David Hammons, one of today’s greatest living artists, does not appear in The Melt Goes on Forever: The Art & Times of David Hammons, a new documentary about him that is directed by Judd Tully and Harold Crooks. This won’t be a surprise to anyone who knows even a little about Hammons, who almost never gives interviews to journalists and has a tendency to be evasive with dealers, collectors, and curators. He’s an artist who is more often heard about than seen—a figure who often seems constantly present yet always just barely out of reach.
It’s not clear whether Hammons himself was ever given an opportunity to comment for this documentary, not that it really matters—he would have said no anyway.
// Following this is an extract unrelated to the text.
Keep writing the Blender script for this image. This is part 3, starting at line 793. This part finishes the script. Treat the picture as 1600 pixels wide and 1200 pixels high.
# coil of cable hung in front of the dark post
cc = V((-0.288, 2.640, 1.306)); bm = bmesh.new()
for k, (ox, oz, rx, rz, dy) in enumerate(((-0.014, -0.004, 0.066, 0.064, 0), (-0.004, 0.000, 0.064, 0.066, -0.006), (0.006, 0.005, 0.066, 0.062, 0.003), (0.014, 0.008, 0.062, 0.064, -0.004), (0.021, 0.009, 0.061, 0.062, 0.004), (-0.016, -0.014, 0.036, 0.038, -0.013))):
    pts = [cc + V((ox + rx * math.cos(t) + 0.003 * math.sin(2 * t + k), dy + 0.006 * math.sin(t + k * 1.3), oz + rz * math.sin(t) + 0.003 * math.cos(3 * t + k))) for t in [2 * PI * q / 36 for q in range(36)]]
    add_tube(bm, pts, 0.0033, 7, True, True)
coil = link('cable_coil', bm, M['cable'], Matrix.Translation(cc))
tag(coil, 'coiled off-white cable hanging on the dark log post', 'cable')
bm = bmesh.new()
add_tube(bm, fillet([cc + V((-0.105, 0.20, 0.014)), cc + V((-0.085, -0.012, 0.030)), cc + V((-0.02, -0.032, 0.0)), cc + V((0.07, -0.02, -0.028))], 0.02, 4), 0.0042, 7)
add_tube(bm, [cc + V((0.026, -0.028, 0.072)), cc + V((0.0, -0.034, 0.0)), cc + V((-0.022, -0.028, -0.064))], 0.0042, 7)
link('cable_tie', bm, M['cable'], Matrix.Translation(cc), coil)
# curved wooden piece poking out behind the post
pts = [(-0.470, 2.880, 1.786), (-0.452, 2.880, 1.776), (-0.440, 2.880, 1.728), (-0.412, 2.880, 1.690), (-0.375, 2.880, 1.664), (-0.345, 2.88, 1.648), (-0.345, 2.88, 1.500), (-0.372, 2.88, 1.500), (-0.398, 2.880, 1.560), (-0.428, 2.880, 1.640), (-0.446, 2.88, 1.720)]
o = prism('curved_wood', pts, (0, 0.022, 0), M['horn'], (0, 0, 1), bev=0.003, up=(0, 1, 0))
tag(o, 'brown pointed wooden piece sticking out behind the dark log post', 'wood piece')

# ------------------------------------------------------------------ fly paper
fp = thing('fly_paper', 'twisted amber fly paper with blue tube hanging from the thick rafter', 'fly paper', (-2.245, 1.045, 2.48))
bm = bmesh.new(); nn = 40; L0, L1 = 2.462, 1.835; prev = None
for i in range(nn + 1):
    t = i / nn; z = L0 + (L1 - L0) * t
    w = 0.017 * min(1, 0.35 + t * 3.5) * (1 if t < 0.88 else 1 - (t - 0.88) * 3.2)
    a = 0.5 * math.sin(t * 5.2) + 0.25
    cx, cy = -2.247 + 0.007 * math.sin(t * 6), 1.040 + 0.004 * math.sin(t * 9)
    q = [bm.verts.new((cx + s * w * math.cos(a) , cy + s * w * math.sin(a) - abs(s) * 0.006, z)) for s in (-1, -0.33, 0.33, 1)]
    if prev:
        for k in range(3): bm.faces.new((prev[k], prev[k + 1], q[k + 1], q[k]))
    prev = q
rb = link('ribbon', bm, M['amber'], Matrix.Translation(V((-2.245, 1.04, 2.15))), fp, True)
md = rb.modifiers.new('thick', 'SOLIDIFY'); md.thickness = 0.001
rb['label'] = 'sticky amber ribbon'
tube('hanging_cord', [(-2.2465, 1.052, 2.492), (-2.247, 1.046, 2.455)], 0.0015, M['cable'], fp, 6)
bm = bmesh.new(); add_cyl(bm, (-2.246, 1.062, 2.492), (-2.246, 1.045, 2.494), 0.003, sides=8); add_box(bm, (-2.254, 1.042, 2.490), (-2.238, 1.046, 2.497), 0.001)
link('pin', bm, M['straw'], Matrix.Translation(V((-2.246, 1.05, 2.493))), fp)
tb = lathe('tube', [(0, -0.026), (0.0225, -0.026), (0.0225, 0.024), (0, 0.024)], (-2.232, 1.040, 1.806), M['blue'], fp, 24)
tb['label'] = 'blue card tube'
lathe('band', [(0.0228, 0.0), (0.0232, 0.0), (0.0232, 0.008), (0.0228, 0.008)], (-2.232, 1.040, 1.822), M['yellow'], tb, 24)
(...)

The late artist Steve Cannon alludes to this at one point when he says, “David believes that the less said about him, the better it is.”
Regardless, everyone seems to have something to say about Hammons, and The Melt Goes on Forever is chock-full of stories about him. Tully is a journalist (he’s published articles in this magazine), and Crooks is a documentarian; together, they have assembled an impressive array of interviewees, from artists like Lorna Simpson, Henry Taylor, and Fred Wilson to critics like Antwaun Sargent and Richard J. Powell, to shed light on a truly great sculptor whose objects are frequently shown and little understood by most who come in contact with them.
The picture of Hammons that emerges is that of an elusive chronicler of Black life in America who plays by his own rules. At times, it feels as if the viewer is the butt of Hammons’s jokes. For his justly famed piece Higher Goals (1986), he sculpted a grouping of basketball hoops that were so high as to be virtually unusable, even to a giant. For Concerto in Black and Blue (2002), a cult favorite among Hammons heads, he invited viewers into a totally darkened gallery and gave them blue flashlights to navigate the empty space.
“A good comedian, whoever’s speaking, has to know how to handle the hecklers, as well as those who aren’t,” Hammons tells filmmaker Michel Auder in archival footage. One way to deal with hecklers and fans alike, it seems, is to crack jokes that nobody completely gets.